You might also be surprised at how few songs are universal in the American consciousness. Lots of research on the shrinking % of Americans who know either the words or the tune to the national anthem.
Very powerful analogy. I hesitate to say that it is absolutely impossible to think back to the earlier state, when one was without the knowledge. But it certainly very, very difficult. This is one of the most significant challenges facing editors who are working on children’s material.
Good article. My school district has bought into a program called “C-Scope,” and many of the teachers are questioning some of the claims being made by the company as to its effectiveness. Does anybody out there know anything about this curriculum?

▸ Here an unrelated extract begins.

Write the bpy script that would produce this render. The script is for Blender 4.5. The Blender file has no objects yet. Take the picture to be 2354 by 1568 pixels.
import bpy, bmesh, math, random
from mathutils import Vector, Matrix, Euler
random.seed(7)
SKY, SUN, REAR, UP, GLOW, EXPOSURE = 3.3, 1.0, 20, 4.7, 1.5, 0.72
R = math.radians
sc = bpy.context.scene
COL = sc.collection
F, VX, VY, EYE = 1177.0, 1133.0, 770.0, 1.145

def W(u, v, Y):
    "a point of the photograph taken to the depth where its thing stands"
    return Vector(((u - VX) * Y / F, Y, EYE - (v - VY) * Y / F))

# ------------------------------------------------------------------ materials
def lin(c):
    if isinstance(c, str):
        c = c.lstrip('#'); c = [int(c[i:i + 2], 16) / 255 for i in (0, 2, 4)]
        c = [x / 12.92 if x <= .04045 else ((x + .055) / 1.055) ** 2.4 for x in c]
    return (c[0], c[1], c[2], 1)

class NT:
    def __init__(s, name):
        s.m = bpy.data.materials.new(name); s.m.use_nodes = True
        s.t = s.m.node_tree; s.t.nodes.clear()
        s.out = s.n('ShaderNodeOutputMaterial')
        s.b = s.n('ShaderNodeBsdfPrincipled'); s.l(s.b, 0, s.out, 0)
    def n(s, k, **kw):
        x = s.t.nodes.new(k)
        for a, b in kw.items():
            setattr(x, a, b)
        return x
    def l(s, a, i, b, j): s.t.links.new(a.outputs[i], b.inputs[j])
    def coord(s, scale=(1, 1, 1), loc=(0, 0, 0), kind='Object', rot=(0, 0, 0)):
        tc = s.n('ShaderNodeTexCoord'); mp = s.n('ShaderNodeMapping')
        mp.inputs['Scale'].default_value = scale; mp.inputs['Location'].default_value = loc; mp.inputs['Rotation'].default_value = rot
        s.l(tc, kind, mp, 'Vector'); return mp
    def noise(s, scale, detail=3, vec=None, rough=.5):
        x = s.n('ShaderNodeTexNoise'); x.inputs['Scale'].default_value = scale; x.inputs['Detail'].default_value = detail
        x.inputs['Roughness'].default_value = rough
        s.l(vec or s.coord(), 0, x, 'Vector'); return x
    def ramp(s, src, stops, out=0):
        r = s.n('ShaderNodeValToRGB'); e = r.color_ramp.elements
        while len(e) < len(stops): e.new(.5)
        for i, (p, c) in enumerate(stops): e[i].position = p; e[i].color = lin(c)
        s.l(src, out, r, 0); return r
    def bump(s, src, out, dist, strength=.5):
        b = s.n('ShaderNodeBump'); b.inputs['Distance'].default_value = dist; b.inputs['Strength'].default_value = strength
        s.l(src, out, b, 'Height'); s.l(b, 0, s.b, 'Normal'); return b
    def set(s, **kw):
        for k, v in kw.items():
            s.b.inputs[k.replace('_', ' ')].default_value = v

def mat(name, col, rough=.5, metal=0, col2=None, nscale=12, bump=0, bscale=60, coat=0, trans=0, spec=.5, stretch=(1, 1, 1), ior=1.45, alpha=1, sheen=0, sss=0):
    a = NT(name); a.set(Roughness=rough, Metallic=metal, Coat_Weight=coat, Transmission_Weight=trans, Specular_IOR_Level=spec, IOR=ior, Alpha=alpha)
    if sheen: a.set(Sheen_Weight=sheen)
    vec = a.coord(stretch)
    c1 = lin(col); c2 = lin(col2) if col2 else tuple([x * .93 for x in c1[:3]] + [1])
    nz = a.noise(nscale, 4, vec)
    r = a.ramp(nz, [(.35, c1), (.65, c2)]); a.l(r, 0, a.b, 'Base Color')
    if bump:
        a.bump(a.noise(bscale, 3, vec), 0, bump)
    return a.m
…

Given that a child can decode text reasonably fluently it has always seemed to me that reading comprehension problems are really oral comprehension problems. In other words if someone read the problematic passage to the child they would be no better off. A fluent adult reader with presumably all the right reading strategies available to them would not be able to adequately comprehend a highly technical text on an unfamiliar topic even though they sound like they are ‘tapping out the right tune’.
Even worse time spent on learning comprehension strategies means less time actually reading.